▶ Short task
Your task is to copy the listing exactly, with the pictures left out.

▶ Data section
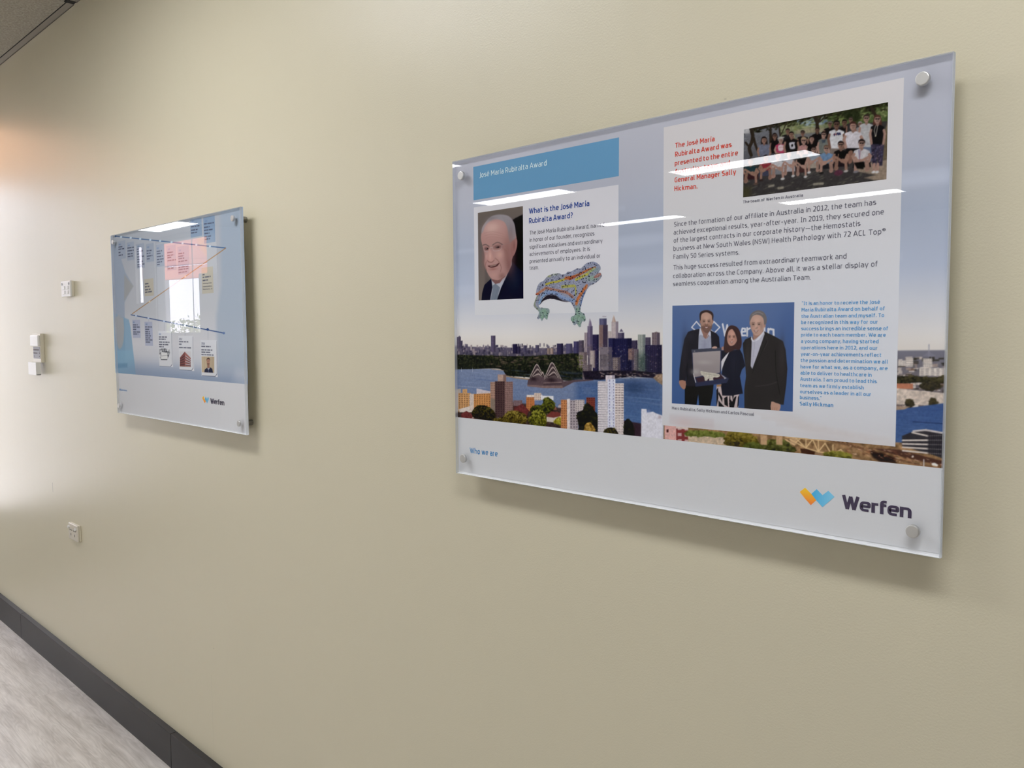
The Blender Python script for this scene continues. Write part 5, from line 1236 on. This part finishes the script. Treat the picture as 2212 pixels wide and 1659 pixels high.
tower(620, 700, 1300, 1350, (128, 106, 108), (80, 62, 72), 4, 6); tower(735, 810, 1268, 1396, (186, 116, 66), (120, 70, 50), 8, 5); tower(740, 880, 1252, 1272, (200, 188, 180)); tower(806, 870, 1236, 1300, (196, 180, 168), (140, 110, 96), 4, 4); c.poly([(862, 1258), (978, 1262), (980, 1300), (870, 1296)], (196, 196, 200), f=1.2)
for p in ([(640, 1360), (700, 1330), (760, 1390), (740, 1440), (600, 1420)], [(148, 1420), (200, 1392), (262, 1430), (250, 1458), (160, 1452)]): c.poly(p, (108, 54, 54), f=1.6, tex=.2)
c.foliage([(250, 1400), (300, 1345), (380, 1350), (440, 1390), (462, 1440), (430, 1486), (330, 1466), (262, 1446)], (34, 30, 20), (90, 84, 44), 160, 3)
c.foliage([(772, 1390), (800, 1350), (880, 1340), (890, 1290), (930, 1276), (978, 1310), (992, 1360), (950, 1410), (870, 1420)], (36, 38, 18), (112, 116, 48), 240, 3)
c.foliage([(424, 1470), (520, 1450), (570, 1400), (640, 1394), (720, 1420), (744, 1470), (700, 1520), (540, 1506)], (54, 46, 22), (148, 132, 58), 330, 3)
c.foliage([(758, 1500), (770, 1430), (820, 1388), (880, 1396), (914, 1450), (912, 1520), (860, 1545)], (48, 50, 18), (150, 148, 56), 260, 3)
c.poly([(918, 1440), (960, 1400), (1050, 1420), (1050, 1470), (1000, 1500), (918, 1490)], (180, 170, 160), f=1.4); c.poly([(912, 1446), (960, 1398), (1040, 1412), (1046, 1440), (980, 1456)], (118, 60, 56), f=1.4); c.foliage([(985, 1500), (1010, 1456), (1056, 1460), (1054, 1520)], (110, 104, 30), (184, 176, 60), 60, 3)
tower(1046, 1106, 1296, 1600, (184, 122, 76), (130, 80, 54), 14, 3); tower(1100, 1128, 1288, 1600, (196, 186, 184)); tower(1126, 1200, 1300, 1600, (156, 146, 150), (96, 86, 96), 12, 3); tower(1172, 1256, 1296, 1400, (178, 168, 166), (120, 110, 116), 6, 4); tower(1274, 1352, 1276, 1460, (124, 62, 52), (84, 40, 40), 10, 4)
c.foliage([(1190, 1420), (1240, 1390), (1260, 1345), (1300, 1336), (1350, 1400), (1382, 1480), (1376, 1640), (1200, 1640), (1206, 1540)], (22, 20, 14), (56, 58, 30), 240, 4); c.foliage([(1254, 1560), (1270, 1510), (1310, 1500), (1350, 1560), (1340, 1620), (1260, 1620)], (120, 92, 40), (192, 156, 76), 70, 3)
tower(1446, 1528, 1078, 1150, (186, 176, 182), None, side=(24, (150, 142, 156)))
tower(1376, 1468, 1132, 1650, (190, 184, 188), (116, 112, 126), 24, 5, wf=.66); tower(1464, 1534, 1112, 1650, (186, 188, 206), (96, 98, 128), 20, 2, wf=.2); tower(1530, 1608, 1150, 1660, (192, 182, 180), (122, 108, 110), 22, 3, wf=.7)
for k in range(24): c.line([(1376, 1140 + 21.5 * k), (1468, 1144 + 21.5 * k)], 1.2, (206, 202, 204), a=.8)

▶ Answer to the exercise
The Blender Python script for this scene continues. Write part 5, from line 1236 on. This part finishes the script. Treat the picture as 2212 pixels wide and 1659 pixels high.
tower(620, 700, 1300, 1350, (128, 106, 108), (80, 62, 72), 4, 6); tower(735, 810, 1268, 1396, (186, 116, 66), (120, 70, 50), 8, 5); tower(740, 880, 1252, 1272, (200, 188, 180)); tower(806, 870, 1236, 1300, (196, 180, 168), (140, 110, 96), 4, 4); c.poly([(862, 1258), (978, 1262), (980, 1300), (870, 1296)], (196, 196, 200), f=1.2)
for p in ([(640, 1360), (700, 1330), (760, 1390), (740, 1440), (600, 1420)], [(148, 1420), (200, 1392), (262, 1430), (250, 1458), (160, 1452)]): c.poly(p, (108, 54, 54), f=1.6, tex=.2)
c.foliage([(250, 1400), (300, 1345), (380, 1350), (440, 1390), (462, 1440), (430, 1486), (330, 1466), (262, 1446)], (34, 30, 20), (90, 84, 44), 160, 3)
c.foliage([(772, 1390), (800, 1350), (880, 1340), (890, 1290), (930, 1276), (978, 1310), (992, 1360), (950, 1410), (870, 1420)], (36, 38, 18), (112, 116, 48), 240, 3)
c.foliage([(424, 1470), (520, 1450), (570, 1400), (640, 1394), (720, 1420), (744, 1470), (700, 1520), (540, 1506)], (54, 46, 22), (148, 132, 58), 330, 3)
c.foliage([(758, 1500), (770, 1430), (820, 1388), (880, 1396), (914, 1450), (912, 1520), (860, 1545)], (48, 50, 18), (150, 148, 56), 260, 3)
c.poly([(918, 1440), (960, 1400), (1050, 1420), (1050, 1470), (1000, 1500), (918, 1490)], (180, 170, 160), f=1.4); c.poly([(912, 1446), (960, 1398), (1040, 1412), (1046, 1440), (980, 1456)], (118, 60, 56), f=1.4); c.foliage([(985, 1500), (1010, 1456), (1056, 1460), (1054, 1520)], (110, 104, 30), (184, 176, 60), 60, 3)
tower(1046, 1106, 1296, 1600, (184, 122, 76), (130, 80, 54), 14, 3); tower(1100, 1128, 1288, 1600, (196, 186, 184)); tower(1126, 1200, 1300, 1600, (156, 146, 150), (96, 86, 96), 12, 3); tower(1172, 1256, 1296, 1400, (178, 168, 166), (120, 110, 116), 6, 4); tower(1274, 1352, 1276, 1460, (124, 62, 52), (84, 40, 40), 10, 4)
c.foliage([(1190, 1420), (1240, 1390), (1260, 1345), (1300, 1336), (1350, 1400), (1382, 1480), (1376, 1640), (1200, 1640), (1206, 1540)], (22, 20, 14), (56, 58, 30), 240, 4); c.foliage([(1254, 1560), (1270, 1510), (1310, 1500), (1350, 1560), (1340, 1620), (1260, 1620)], (120, 92, 40), (192, 156, 76), 70, 3)
tower(1446, 1528, 1078, 1150, (186, 176, 182), None, side=(24, (150, 142, 156)))
tower(1376, 1468, 1132, 1650, (190, 184, 188), (116, 112, 126), 24, 5, wf=.66); tower(1464, 1534, 1112, 1650, (186, 188, 206), (96, 98, 128), 20, 2, wf=.2); tower(1530, 1608, 1150, 1660, (192, 182, 180), (122, 108, 110), 22, 3, wf=.7)
for k in range(24): c.line([(1376, 1140 + 21.5 * k), (1468, 1144 + 21.5 * k)], 1.2, (206, 202, 204), a=.8)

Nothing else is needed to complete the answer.